WASHINGTON — On Jan. 6, 2021, Jon Mott was one of the scores of pro-Trump rioters who broke into the U.S. Capitol’s Rotunda, according to prosecutors. Four months later, he was arrested after federal investigators say they received tips and social media posts pointing to his involvement in the insurrection.

Since then, the 39-year-old Arkansas man has pleaded not guilty and been released to await trial. Under the conditions of his release, Mott was barred from possessing any weapons, court records show.

Last week, though, Mott’s lawyers asked a federal judge to grant him a special request: permission to go hunting.

“For the majority of his life, [Mott] has participated in the Conservation efforts of wildlife management by engaging in the practice of subsistence hunting,” Mott’s attorney, Joseph W. Allen, wrote in a motion Friday.

Allen, who didn’t immediately respond to a request for comment from The Washington Post, wrote that allowing Mott to hunt would save him $5,000 in grocery bills — a welcomed cut, considering food prices have increased 11.4% over the past year. According to Allen’s motion, Mott — who has never had any firearms-related charges — legally owns “several firearms that he has used priorly for the purposes of subsistence hunting.”

On Monday, U.S. District Court Judge Royce C. Lamberth agreed to the request — with a caveat. While Mott will now be allowed to use firearms for hunting, he can’t store any weapons or ammunition inside his home or workplace, Lamberth’s order states.


Assault on the U.S. Capitol

Court records detail the case prosecutors have so far built against Mott, who is charged with entering a restricted building, disorderly conduct in a restricted building and two counts of violent entry and disorderly conduct on Capitol grounds.

Just one day after supporters of President Donald Trump breached the Capitol, where Congress was certifying Joe Biden’s electoral victory, an unnamed tipster sent the FBI screenshots linking Mott and an associate to the siege, according to a criminal complaint.
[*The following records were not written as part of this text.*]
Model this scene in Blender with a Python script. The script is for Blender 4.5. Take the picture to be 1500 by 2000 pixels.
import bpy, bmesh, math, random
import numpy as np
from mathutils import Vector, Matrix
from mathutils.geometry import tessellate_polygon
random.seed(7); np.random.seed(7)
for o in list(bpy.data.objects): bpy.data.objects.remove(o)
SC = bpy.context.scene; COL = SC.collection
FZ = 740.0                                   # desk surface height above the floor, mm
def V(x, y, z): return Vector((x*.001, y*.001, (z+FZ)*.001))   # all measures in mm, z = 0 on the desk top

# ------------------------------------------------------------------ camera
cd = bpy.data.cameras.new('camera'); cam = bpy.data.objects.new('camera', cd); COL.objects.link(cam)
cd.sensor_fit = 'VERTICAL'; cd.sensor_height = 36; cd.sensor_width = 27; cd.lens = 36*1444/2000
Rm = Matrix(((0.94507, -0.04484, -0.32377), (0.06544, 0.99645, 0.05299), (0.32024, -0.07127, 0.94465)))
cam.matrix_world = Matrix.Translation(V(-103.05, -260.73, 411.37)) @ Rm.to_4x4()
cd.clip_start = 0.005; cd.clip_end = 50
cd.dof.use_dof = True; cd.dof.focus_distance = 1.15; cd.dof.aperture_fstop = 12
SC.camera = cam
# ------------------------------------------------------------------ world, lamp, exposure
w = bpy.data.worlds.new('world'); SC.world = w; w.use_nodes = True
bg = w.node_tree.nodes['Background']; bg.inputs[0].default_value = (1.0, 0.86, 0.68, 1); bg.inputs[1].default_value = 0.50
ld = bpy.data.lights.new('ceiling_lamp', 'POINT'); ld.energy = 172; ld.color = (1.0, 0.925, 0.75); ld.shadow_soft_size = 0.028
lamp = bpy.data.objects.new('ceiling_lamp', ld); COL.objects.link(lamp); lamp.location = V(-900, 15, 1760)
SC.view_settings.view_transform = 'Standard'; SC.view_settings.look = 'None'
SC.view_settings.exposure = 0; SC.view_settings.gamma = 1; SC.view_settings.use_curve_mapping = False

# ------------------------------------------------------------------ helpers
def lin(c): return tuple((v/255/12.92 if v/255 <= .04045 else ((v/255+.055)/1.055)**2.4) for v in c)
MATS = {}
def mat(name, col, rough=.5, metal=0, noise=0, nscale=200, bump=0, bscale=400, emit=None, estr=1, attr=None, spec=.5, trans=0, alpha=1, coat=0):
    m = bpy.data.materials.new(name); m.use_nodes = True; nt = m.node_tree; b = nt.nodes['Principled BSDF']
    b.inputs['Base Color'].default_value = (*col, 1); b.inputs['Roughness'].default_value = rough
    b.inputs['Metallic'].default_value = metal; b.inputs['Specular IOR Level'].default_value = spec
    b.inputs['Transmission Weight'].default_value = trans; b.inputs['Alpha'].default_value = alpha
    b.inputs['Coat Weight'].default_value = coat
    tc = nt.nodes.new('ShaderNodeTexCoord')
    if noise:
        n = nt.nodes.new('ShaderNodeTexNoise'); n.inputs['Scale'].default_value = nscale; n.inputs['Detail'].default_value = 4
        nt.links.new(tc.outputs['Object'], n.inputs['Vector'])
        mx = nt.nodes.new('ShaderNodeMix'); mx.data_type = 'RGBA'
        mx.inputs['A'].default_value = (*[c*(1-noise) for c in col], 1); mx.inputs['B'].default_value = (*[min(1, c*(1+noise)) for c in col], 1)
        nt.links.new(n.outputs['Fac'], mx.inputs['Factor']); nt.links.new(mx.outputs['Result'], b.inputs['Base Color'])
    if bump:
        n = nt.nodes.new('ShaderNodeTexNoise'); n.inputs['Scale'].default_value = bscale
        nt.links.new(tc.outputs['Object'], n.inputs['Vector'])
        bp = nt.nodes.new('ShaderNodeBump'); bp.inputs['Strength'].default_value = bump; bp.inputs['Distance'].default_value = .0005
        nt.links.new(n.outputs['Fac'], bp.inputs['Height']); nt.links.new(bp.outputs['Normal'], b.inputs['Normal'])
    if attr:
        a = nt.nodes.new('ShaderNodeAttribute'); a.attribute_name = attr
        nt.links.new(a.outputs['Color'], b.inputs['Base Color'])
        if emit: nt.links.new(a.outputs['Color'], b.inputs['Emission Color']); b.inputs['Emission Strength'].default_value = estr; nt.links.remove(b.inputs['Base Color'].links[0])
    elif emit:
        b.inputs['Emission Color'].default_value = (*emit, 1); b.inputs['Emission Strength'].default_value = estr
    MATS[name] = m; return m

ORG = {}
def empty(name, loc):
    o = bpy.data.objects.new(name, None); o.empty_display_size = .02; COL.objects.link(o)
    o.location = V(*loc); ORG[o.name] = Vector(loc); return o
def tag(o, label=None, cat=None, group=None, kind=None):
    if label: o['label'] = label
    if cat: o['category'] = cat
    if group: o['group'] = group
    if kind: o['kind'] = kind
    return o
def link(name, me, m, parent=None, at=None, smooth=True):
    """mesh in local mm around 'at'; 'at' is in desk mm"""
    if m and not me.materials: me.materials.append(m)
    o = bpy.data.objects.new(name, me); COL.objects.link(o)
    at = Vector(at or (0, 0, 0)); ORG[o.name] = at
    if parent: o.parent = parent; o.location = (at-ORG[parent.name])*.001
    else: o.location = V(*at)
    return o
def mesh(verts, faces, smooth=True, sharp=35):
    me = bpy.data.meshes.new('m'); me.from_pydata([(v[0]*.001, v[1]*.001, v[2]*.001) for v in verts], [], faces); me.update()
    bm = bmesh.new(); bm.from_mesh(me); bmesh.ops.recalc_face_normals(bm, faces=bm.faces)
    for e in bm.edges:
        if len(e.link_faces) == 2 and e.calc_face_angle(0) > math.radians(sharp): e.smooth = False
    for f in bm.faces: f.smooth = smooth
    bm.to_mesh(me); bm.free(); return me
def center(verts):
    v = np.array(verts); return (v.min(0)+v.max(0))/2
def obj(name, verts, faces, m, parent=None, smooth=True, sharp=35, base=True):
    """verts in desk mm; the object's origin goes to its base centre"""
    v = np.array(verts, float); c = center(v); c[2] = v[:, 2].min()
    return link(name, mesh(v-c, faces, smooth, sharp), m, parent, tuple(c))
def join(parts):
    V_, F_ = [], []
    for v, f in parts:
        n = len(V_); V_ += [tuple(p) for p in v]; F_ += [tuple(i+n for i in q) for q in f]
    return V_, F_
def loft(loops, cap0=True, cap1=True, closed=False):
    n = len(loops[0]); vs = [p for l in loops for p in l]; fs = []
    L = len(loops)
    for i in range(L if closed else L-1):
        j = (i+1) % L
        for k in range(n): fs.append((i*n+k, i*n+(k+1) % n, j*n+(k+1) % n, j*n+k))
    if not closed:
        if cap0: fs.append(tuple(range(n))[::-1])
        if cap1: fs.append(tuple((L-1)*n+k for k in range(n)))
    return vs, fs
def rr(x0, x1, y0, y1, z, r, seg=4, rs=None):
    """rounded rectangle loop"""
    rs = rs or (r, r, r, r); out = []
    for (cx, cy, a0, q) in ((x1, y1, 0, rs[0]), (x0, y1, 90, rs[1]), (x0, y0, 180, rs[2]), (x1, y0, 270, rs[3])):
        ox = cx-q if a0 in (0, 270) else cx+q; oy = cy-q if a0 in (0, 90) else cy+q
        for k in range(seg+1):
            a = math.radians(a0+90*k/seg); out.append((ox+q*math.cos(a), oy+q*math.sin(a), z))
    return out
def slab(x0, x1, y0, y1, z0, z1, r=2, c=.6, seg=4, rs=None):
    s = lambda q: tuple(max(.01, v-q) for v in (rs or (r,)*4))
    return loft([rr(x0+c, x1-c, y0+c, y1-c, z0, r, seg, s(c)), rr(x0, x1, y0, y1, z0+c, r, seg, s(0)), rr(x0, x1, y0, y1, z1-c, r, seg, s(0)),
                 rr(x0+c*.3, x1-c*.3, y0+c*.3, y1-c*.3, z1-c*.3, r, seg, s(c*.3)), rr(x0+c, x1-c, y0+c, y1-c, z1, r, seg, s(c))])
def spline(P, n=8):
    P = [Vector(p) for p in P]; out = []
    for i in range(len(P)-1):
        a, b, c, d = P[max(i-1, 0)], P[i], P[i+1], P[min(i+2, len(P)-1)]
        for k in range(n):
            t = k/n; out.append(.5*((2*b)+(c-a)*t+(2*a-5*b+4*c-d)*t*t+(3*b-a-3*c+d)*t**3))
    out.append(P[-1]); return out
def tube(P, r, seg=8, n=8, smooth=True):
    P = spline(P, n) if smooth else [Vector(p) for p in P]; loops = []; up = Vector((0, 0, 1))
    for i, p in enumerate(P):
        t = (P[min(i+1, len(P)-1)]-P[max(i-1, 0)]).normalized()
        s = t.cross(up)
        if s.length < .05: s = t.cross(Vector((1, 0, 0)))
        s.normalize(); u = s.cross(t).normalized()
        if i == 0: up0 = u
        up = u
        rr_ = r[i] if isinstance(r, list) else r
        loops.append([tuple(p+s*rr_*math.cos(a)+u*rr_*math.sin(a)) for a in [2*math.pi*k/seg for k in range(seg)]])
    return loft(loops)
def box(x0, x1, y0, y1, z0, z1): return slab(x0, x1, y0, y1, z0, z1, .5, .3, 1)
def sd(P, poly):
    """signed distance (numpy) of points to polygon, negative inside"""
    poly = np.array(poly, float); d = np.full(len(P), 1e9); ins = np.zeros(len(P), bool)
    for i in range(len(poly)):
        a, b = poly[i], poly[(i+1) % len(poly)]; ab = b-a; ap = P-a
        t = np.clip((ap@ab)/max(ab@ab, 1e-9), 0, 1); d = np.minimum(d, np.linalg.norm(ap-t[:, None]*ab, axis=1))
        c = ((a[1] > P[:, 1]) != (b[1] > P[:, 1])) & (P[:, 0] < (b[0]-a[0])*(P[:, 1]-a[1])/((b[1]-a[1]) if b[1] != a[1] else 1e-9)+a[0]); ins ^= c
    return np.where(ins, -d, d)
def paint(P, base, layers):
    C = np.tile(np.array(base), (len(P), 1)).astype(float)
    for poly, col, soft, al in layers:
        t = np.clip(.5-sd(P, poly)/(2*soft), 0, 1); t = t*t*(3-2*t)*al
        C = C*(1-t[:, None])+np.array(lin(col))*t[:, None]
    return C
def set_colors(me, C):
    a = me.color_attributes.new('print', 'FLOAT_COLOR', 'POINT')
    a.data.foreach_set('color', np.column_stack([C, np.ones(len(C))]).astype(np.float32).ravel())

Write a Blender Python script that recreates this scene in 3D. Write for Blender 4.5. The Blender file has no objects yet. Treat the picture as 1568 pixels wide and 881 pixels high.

In one, Mott’s unnamed associate allegedly posted on Facebook: “I’m ok. We did it. [Mott] and I got separated for about 20 minutes but I’ve made contact with him. He’s better than ok. I’m now trying to get us the hell out of here. Good work patriots.”

Two days later, another tip came, showing a Facebook Live video of Mott’s friend saying the two had been at the Capitol, according to court records. Then, on Jan. 15, 2021, an additional witness showed agents photos and videos Mott’s associate had sent of the two pushing their way inside the building, the complaint states.

According to the evidence federal agents analyzed, Mott and his friend flew together to Washington, D.C., a day before the riot, court records add. They had attempted to raise cash for their trip through a GoFundMe page aimed at “protesting corruption in DC on Jan 6th,” according to the complaint, though it’s unclear whether the money was used to fund their travels.

Once in the city, Mott was allegedly part of the large group that forced its way into the Rotunda, the domed room at the heart of the Capitol. Police body-camera footage showed him pushing against an officer’s baton while yelling, “Don’t touch me. If you don’t touch me, I won’t touch you,” the complaint states.


In another video authorities obtained from New York-based news agency Freedom News, prosecutors say a swollen-eyed Mott is seen pouring water into another protester’s face — something the complaint alleges is “indicative of recovery from tear gas or similar chemical irritant, which was deployed by law enforcement on January 6, 2021, in an effort to subdue rioters seeking entry into the Capitol.”

After gathering that information, federal agents surveilled Mott at his home and workplace in Arkansas, noting the same distinctive ring-finger tattoo that he flashed in the recordings, according to the complaint. The last step was to compare the evidence the authorities had compiled with Mott’s license plate registration.

It was a match, prosecutors allege, and Mott was arrested in May 2021 in Arkansas.

Altogether, officials have said that more than 2,000 people could face charges related to entering the Capitol or attacking officers on Jan. 6. So far, more than 900 people have been charged, and nearly 400 have pleaded guilty.

Mott is not the first Jan. 6 defendant to ask a judge for permission to access guns. In April, a judge in Texas restored a sentenced rioter’s right to possess firearms, citing the woman’s credible “fears for her safety.”

A month later, a defendant from Georgia asked a judge whether he could have two of his confiscated guns back — the reason, according to court records: to kill venomous snakes on his property.